Dopo tangentopoli, i partiti, che fino allora si erano divisi la rappresentanza, furono spazzati via dalle indagini giudiziarie e, da un’indignazione popolare culminata con la famose monetine scagliate contro Bettino Craxi all’uscita dall’hotel Raphael.
Nel caos generato, si insinuò, abilmente, un imprenditore che si ergeva a nuovo, sia perché non veniva dalle segreterie di alcun partito e sia perché il modo di presentarsi era diverso rispetto a una politica fatta di tribune elettorali, di comizi nelle piazze, di parole che non si riuscivano a capire, tanto da definirle politichese.
Sparirono i partiti così come li avevamo conosciuti e, nacquero i partiti costruiti intorno a un leader e, anche uno dei magistrati del pool mani pulite ne fondò uno.
Bene dopo vent’anni di quella che è stata definita la seconda Repubblica, a che punto ci troviamo oggi?
L’Italia non è migliorata, ci portiamo dietro gli stessi problemi che la vecchia Dc e PSI non hanno risolto e, le promesse di Berlusconi e Fini di una Italia liberale, riformata e moderna sono rimaste tali.
Berlusconi è in caduta libera e il suo partito nella confusione, La Lega è ridimensionata, dopo le vicende dei lingotti d’oro degli investimenti in Tanzania e, delle lauree in Albania, e pare, dal recente esito del voto siciliano che, anche IDV di Di Pietro e SEL di Vendola non se la passino meglio.
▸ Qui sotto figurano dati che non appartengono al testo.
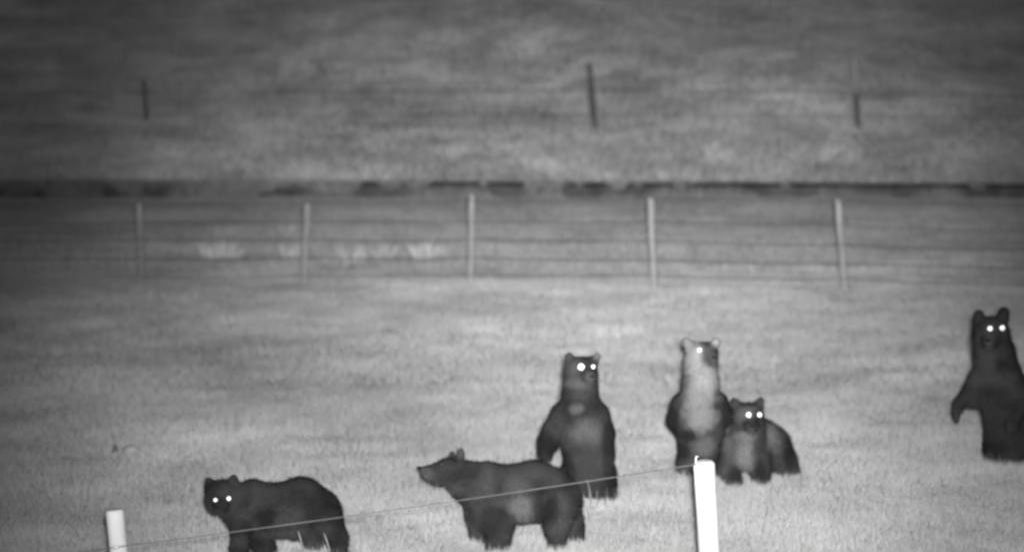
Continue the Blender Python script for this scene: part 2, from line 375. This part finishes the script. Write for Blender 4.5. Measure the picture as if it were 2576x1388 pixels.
# 2 walking in profile, muzzle raised
bear(12.05, 1260, 1395, [
    [(1128, 1181, 0, 33), (1176, 1207, 0, 50), (1225, 1226, 0, 64), (1285, 1236, 0, 69), (1345, 1226, 0, 71), (1393, 1240, 0, 62), (1412, 1256, 0, 56)],
    [(1124, 1186, 0, 29), (1100, 1188, 0, 24), (1078, 1186, 0, 16), (1063, 1181, 0, 10)],
    [(1228, 1196, 0, 37)], [(1222, 1262, 0, 58)], [(1315, 1260, 0, 58), (1360, 1262, 0, 50)],
    [(1158, 1150, -.05, 12), (1159, 1135, -.05, 11)], [(1136, 1150, .07, 9), (1138, 1141, .07, 9)],
    [(1222, 1290, -.1, 44), (1258, 1312, -.12, 38), (1252, 1355, -.12, 31), (1242, 1388, -.13, 27), (1228, 1394, -.15, 16)],
    [(1205, 1290, .1, 38), (1207, 1335, .1, 27), (1207, 1380, .1, 22), (1196, 1390, .08, 15)],
    [(1408, 1272, -.09, 50), (1400, 1322, -.1, 33), (1402, 1360, -.1, 22), (1392, 1388, -.12, 18)],
    [(1425, 1275, .1, 42), (1444, 1320, .1, 26), (1455, 1355, .1, 19), (1445, 1386, .06, 17)],
    ], [], [], (1055, 1176, 6), [(1300, 1232, 32, 58, .028), (1310, 1276, 27, 36, .052), (1335, 1180, 66, 24, .022), (1072, 1192, 24, 18, .034), (1120, 1230, 40, 14, .028), (1158, 1133, 12, 14, .028), (1228, 1365, 50, 18, .018), (1445, 1270, 20, 40, .017), (1385, 1280, 24, 40, .009), (1235, 1310, 40, 40, .012), (1158, 1190, 50, 22, .012)],
    'bear walking in side view with raised muzzle, in front of a standing bear', .0115, dark_eyes=[(1112, 1166, 3)])
# 3 standing behind it
bear(13.3, 1490, 1275, [
    [(1480, 1192, .02, 62), (1477, 1115, 0, 64), (1464, 1052, 0, 60), (1460, 990, 0, 45), (1461, 945, 0, 44)],
    [(1472, 938, -.1, 25), (1484, 946, -.17, 16), (1488, 948, -.19, 12)],
    [(1436, 910, 0, 16), (1432, 896, 0, 12)], [(1492, 908, 0, 16), (1503, 893, 0, 9)],
    [(1418, 1040, -.02, 34), (1392, 1080, -.05, 28), (1378, 1112, -.08, 26), (1372, 1138, -.14, 18), (1376, 1150, -.16, 10)],
    [(1504, 1040, -.02, 31), (1521, 1088, -.06, 26), (1526, 1140, -.1, 20), (1529, 1178, -.12, 16)],
    [(1518, 1190, 0, 35), (1522, 1245, 0, 29), (1520, 1268, -.08, 20)], [(1440, 1195, 0, 38), (1436, 1250, 0, 30), (1436, 1268, -.08, 20)],
    ], [(1463, 930, -.03, 41, 35, .105)], [(1462, 922.6, 10), (1492, 922, 6)], (1490, 946, 6),
    [(1475, 1088, 40, 34, .042), (1450, 1027, 20, 14, .040), (1450, 962, 34, 16, .034), (1440, 925, 22, 30, .026), (1476, 1160, 24, 60, .02), (1486, 948, 16, 14, .028), (1504, 894, 14, 12, .045), (1430, 897, 14, 14, .02), (1376, 1118, 26, 34, .0075), (1532, 1110, 18, 80, .008), (1420, 1165, 24, 40, .009), (1540, 1215, 18, 30, .010)],
    'bear standing upright behind the side-view bear, one forearm hanging out', .0095)
# 4 pale-chested, standing
bear(14.1, 1757, 1212, [
    [(1757, 1150, .02, 54), (1760, 1092, 0, 54), (1760, 1030, 0, 52), (1762, 965, 0, 47), (1762, 915, 0, 44)],
    [(1780, 893, -.06, 26), (1792, 900, -.12, 16), (1796, 902, -.15, 12)],
    [(1736, 870, 0, 15), (1727, 858, 0, 12)], [(1793, 870, 0, 14), (1802, 859, 0, 11)],
    [(1714, 1015, 0, 29), (1702, 1055, -.05, 25), (1718, 1086, -.14, 19), (1734, 1094, -.17, 12)],
    [(1806, 1010, 0, 27), (1826, 1055, -.03, 24), (1814, 1085, -.12, 18), (1806, 1098, -.14, 12)],
    [(1732, 1160, 0, 33), (1728, 1205, -.01, 26), (1728, 1212, -.1, 17)], [(1785, 1160, 0, 32), (1785, 1205, 0, 26), (1785, 1212, -.1, 17)],
    ], [(1766, 893, -.02, 40, 35, .11)], [(1759.7, 880, 6)], (1797, 899, 6),
    [(1768, 965, 40, 52, .115), (1758, 1004, 36, 30, .09), (1760, 1048, 44, 38, .085), (1742, 890, 30, 46, .10), (1787, 890, 20, 28, .026), (1772, 1122, 32, 28, .046), (1732, 862, 22, 14, .07), (1802, 860, 14, 14, .10), (1766, 932, 36, 14, .10), (1740, 1170, 26, 20, .03), (1692, 1060, 20, 50, .008), (1722, 1092, 20, 12, .008), (1830, 1045, 16, 46, .008), (1720, 1135, 18, 26, .010)],
    'upright bear with a very pale face, throat and chest behind the tall white post', .0095)
# 5 crouching next to it
bear(13.8, 1890, 1228, [
    [(1884, 1075, -.08, 42), (1876, 1125, -.02, 50), (1874, 1140, 0, 41)],
    [(1908, 1100, .1, 54), (1936, 1120, .25, 54), (1948, 1152, .38, 52)], [(1856, 1092, .05, 34)],
    [(1886, 1058, -.22, 25), (1890, 1072, -.32, 16), (1891, 1076, -.36, 11)],
    [(1855, 1020, -.12, 15), (1847, 1010, -.12, 12)], [(1907, 1020, -.12, 15), (1914, 1005, -.12, 9)],
    [(1850, 1125, 0, 38), (1834, 1170, -.02, 30), (1846, 1205, -.03, 22), (1844, 1222, -.08, 18)],
    [(1905, 1125, 0, 36), (1913, 1175, -.02, 28), (1916, 1210, -.03, 21), (1914, 1224, -.08, 17)],
    [(1970, 1158, .3, 38), (1984, 1180, .3, 28), (1982, 1202, .25, 20)], [(1940, 1160, .42, 34), (1945, 1195, .42, 22)],
    ], [(1884, 1045, -.16, 41, 35, .11)], [(1883.4, 1043, 8), (1911, 1042.5, 7)], (1893, 1071, 6),
    [(1874, 1140, 22, 42, .065), (1872, 1096, 26, 14, .055), (1946, 1100, 20, 38, .055), (1832, 1090, 18, 46, .05), (1868, 1045, 28, 30, .036), (1884, 1064, 18, 8, .014), (1913, 1190, 16, 36, .009), (1846, 1196, 18, 24, .011), (1985, 1140, 16, 44, .010), (1882, 1014, 30, 8, .016)],
    'crouching bear with bright eyes pressed against the pale-chested bear', .0125)
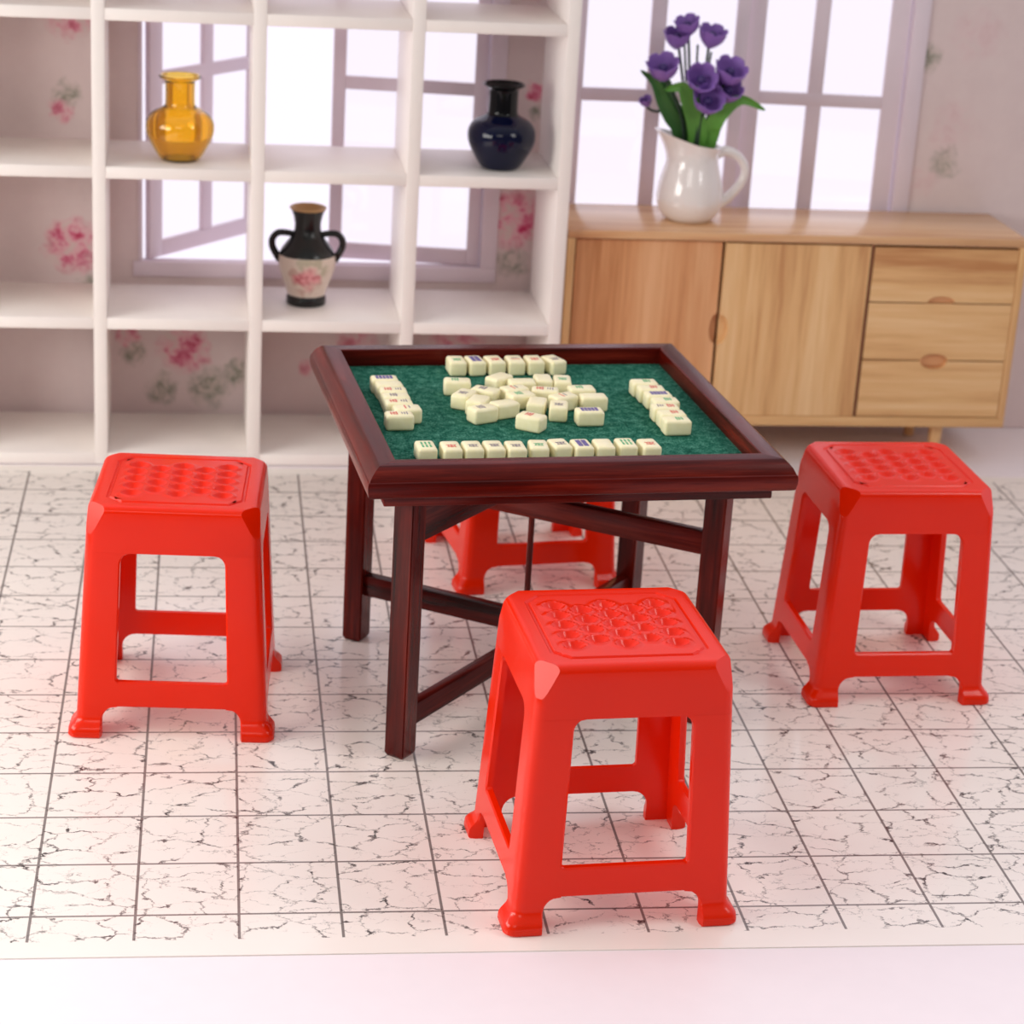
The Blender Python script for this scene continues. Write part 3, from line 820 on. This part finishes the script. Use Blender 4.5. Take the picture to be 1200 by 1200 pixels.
# ------------------------------------------------------------------ light
def area(name, loc, target, size, power, col):
    d = bpy.data.lights.new(name, 'AREA'); d.shape = 'RECTANGLE'; d.size = size[0]*S; d.size_y = size[1]*S
    d.energy = power; d.color = col
    o = bpy.data.objects.new(name, d); COL.objects.link(o); o.location = Vector(loc)*S
    o.rotation_euler = (Vector(target)-Vector(loc)).to_track_quat('-Z', 'Y').to_euler(); return o
area('softbox_key', (-13, .5, 8), (4, 2.5, 2), (15, 6.5), 108, (1, .975, .92))
area('softbox_fill', (16, -2, 13), (5, 6, 1), (5, 7), 26, (1, .97, .95))
area('added_front_fill', (-4, -25, 19), (4, 6, 2), (14, 8), 37, (1, .96, .92))  # added fill lamp with no source in the scene, brightens camera-facing sides

w = bpy.data.worlds.new('white_studio'); scene.world = w; w.use_nodes = True
t = w.node_tree; bg = t.nodes['Background']
tc = t.nodes.new('ShaderNodeTexCoord'); sx = t.nodes.new('ShaderNodeSeparateXYZ'); t.links.new(tc.outputs['Generated'], sx.inputs[0])
mr = t.nodes.new('ShaderNodeMapRange'); t.links.new(sx.outputs['Y'], mr.inputs[0])
mr.inputs[1].default_value = -.55; mr.inputs[2].default_value = .45; mr.inputs[3].default_value = .0; mr.inputs[4].default_value = 1.0
mz = t.nodes.new('ShaderNodeMapRange'); t.links.new(sx.outputs['Z'], mz.inputs[0])
mz.inputs[1].default_value = .25; mz.inputs[2].default_value = .85; mz.inputs[3].default_value = .0; mz.inputs[4].default_value = 1.0
mx = t.nodes.new('ShaderNodeMix'); mx.data_type = 'RGBA'; t.links.new(mz.outputs[0], mx.inputs[0])
mx.inputs[6].default_value = (.14, .13, .13, 1); mx.inputs[7].default_value = (.5, .5, .48, 1)      # dim studio, paler overhead
mc = t.nodes.new('ShaderNodeMix'); mc.data_type = 'RGBA'; t.links.new(mr.outputs[0], mc.inputs[0])
t.links.new(mx.outputs[2], mc.inputs[6]); mc.inputs[7].default_value = (1.08, 1.0, 1.14, 1)           # white backdrop beyond the windows
t.links.new(mc.outputs[2], bg.inputs['Color']); bg.inputs['Strength'].default_value = 1.0

# ------------------------------------------------------------------ camera
CP = (2593.17291, 0.35604, 0.14477, 0.06044, 0.68123, -19.02746, 11.3813)
def camera():
    f, pi_, ya, ro, cx, cy, cz = CP
    cp, sp = math.cos(pi_), math.sin(pi_); c, s = math.cos(ya), math.sin(ya)
    fw = Vector((s*cp, c*cp, -sp)); r = Vector((c, -s, 0)); u = r.cross(fw)
    c, s = math.cos(ro), math.sin(ro); r2 = c*r+s*u; u2 = -s*r+c*u
    d = bpy.data.cameras.new('camera'); d.sensor_width = 36; d.lens = f/1200*36
    d.dof.use_dof = True; d.dof.focus_distance = 22.6*S; d.dof.aperture_fstop = 3.6
    o = bpy.data.objects.new('camera', d); COL.objects.link(o)
    m = Matrix(((r2.x, u2.x, -fw.x, cx*S), (r2.y, u2.y, -fw.y, cy*S), (r2.z, u2.z, -fw.z, cz*S), (0, 0, 0, 1)))
    o.matrix_world = m; scene.camera = o
camera()
scene.view_settings.view_transform = 'Standard'; scene.view_settings.look = 'None'
scene.view_settings.exposure = 0; scene.view_settings.gamma = 1; scene.view_settings.use_curve_mapping = False
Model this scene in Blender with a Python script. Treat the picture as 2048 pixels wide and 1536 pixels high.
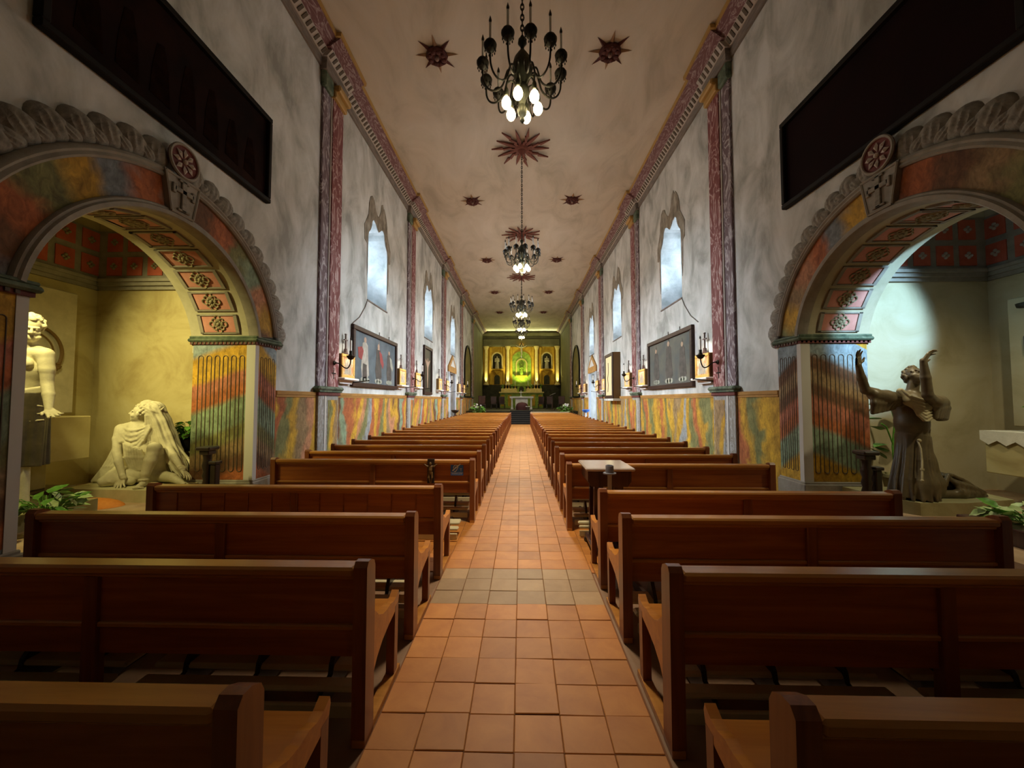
import bpy, bmesh, math, random
import numpy as np
from mathutils import Vector, Matrix
PI = math.pi
random.seed(7)
S = bpy.context.scene
COL = S.collection
for o in list(bpy.data.objects): bpy.data.objects.remove(o)

# ---------------------------------------------------------------- camera
cam = bpy.data.objects.new('camera', bpy.data.cameras.new('camera')); COL.objects.link(cam)
cam.data.sensor_width = 36.0
cam.data.lens = 36.0 * 769.0 / 2048.0
cam.data.clip_start = 0.05; cam.data.clip_end = 200
cam.location = (0, 0, 1.7)
cam.rotation_euler = (math.radians(90 + 2.383), 0, math.radians(1.34))
S.camera = cam

# ---------------------------------------------------------------- view, sky
S.view_settings.view_transform = 'Standard'
S.view_settings.look = 'None'
S.view_settings.gamma = 1.0
S.view_settings.use_curve_mapping = False
S.view_settings.exposure = 0.0
w = bpy.data.worlds.new('sky'); S.world = w; w.use_nodes = True
w.node_tree.nodes['Background'].inputs[0].default_value = (0.62, 0.78, 1.0, 1)
w.node_tree.nodes['Background'].inputs[1].default_value = 1.3

# ---------------------------------------------------------------- lamps of the room and daylight
def light(name, kind, loc, power, color, aim=None, size=0.1, size_y=None, spot=60, blend=0.5):
    l = bpy.data.lights.new(name, kind); l.energy = power; l.color = color
    o = bpy.data.objects.new(name, l); COL.objects.link(o); o.location = loc
    if kind == 'AREA':
        l.size = size
        if size_y: l.shape = 'RECTANGLE'; l.size_y = size_y
    else: l.shadow_soft_size = size
    if kind == 'SPOT': l.spot_size = math.radians(spot); l.spot_blend = blend
    if aim is not None:
        o.rotation_euler = (Vector(aim) - Vector(loc)).to_track_quat('-Z', 'Y').to_euler()
    return o
XL, XR = -4.12, 4.24          # faces of the nave walls
DAY = (0.66, 0.84, 1.0); WARM = (1.0, 0.66, 0.32); WARM2 = (1.0, 0.85, 0.66); YEL = (1.0, 0.87, 0.34)
for k in range(3):            # daylight in the six deep windows
    y = 10.85 + 6.07 * k
    for xw, sg in ((XL - 0.82, 1), (XR + 0.82, -1)):
        l = light('window_daylight', 'AREA', (xw, y, 5.45), 62, DAY, (xw + sg*6, y, 4.6), 1.35, 2.0); l.data.spread = math.radians(160)
        l = light('window_beam', 'AREA', (xw, y, 5.5), 230, (0.72, 0.87, 1.0), (xw + sg*6, y, 2.6), 1.0, 1.6); l.data.spread = math.radians(62)
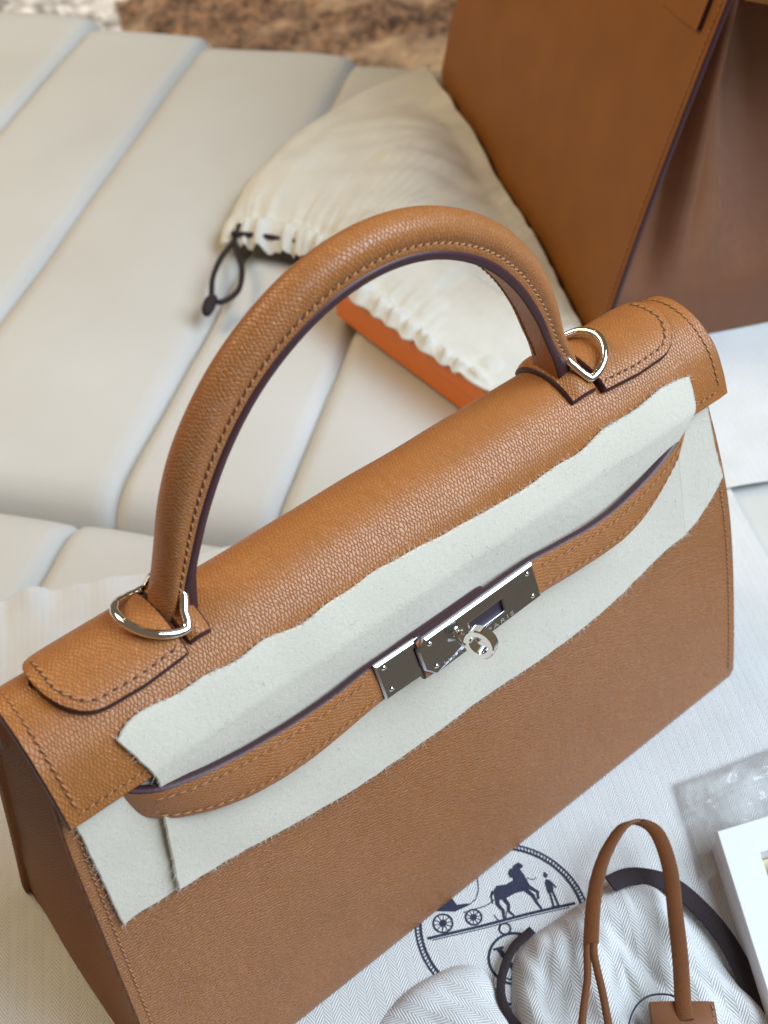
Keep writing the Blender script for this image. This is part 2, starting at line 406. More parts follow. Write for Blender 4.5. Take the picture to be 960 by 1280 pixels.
# --- big herringbone dust bag spread under the handbag
CB = V((23.6, 3.4, 0)); E1 = V((-.88, .475, 0)); E2 = V((-.475, -.88, 0))
def cloth_z(x, y):
    d = V((x, y, 0))-CB; u, v = d.dot(E1), d.dot(E2)
    under = min(1, max(0, (max(abs(x)-12.5, abs(y)-5.0))/3.0))
    z = .05 + under*(.10*nz(u*.23, v*.16, 2)+.07*nz(u*.6+v*.2, v*.13, 5)+.02)
    # gathered end at far left
    g = max(0, min(1, (9-v)/9))*max(0, min(1, (u-26)/6))
    z += g*(.10+.75*abs(nz(u*.55, v*.12, 9))+.22*math.sin(u*1.9+v*.3+2*nz(u*.3, v*.2)))
    # soft folds to the left of the bag
    f = max(0, min(1, (-13-x)/4)); z += f*(.45*max(0, math.sin(u*.55+v*.22+.4))**2)
    return max(z, -.05)
def cloth_pt(u, v, up=0.):
    p = CB+E1*u+E2*v; e = .35*nz(u*.5, 1)*(1 if v < 1 else 0)-.9*max(0, 1-v/12)*max(0, min(1, (u-24)/6))
    p += E2*(-e); p.z = cloth_z(p.x, p.y)+up; return p
nu, nv = 190, 150; LU, LV = 50., 40.
P = [[cloth_pt(LU*i/nu, LV*j/nv) for j in range(nv+1)] for i in range(nu+1)]
uv = [[(LU*i/nu, LV*j/nv) for j in range(nv+1)] for i in range(nu+1)]
b = MB(); b.grid(P, uv); I = [[p-V((0, 0, .22)) for p in r] for r in P]; b.grid(I, uv, flip=True)
ring = [(i, 0) for i in range(nu+1)]+[(nu, j) for j in range(1, nv+1)]+[(i, nv) for i in range(nu-1, -1, -1)]+[(0, j) for j in range(nv-1, 0, -1)]
b.grid([[P[i][j], I[i][j]] for i, j in ring], [[uv[i][j], uv[i][j]] for i, j in ring], closeu=True, flip=True)
dust = tag(b.build('dust_bag', 'herring'), 'large white herringbone dust bag spread flat under the front handbag', 'dust bag')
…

Il PD, secondo i sondaggi sarebbe il primo partito ma, le diverse anime (rottamatori e rottamati), contrastanti, non fanno ben sperare in un’azione di governo condivisa e duratura.
E allora? Dovremmo affidare l’Italia al nuovo leader di turno, carismatico e capo popolo?
Oppure, dovremmo dare una spinta affinché possano essere spazzate via il populismo, la demagogia, i privilegi della casta,il finanziamento pubblico ai partiti diretto o indiretto, le leggi ad personam, i partiti nei consigli di amministrazione pubblica e, le partecipate, gestite dai partiti… e via dicendo. Ma per ottenere tutto questo, non servono, più solo, i contenuti, le alleanze, un leader ma, una democrazia diretta, partecipata, così da avere la possibilità di misurare il gradimento e revocare, in caso di mancanza di risultati, il mandato elettorale, senza attendere la fine della legislatura.
Utopia?
In Islanda dopo la crisi finanziaria che ha travolto l’isola del Nord e visto crollare le sue tre più importanti banche, la cui nazionalizzazione ha fatto esplodere il debito pubblico, ci stanno provando.
Dopo il crack di Lehman Brothers, per accedere ai crediti del Fondo monetario internazionale il nuovo governo islandese, socialdemocratico, ha dovuto imporre dure riforme. I cittadini dell’isola però si rifiutarono di accollarsi il debito di Icesave, una banca privata fallita, in un referendum che bocciò il piano concordato da governo e Fmi, l’evento più famoso della cosiddetta rivolta delle padelle. Al fine di recuperare il dialogo con la popolazione, l’esecutivo di Jóhanna Sigurðardóttir ha lanciato l’idea di far scrivere la riforma della Costituzione dagli stessi cittadini. I lavori sono stati seguiti tramite internet e si potevano dare dei suggerimenti commentando tramite facebook e twitter ai 25 delegati incaricati di riscrivere la Costituzione.
In un momento come questo, di crisi di sistema, piuttosto che girare intorno allo status quo, servirebbe un elemento dirompente che, possa smuovere il cittadino dall’apatia e indifferenza nei confronti della “cosa pubblica”: degli organi di rappresentanza trasparenti e controllabili in tempo reale, che servirebbero a evitare le disfunzioni di un sistema chiuso, autoreferenziale e non disposto, ovviamente, ad autoriformarsi.
Una democrazia 2.0 è possibile, basta collegarsi.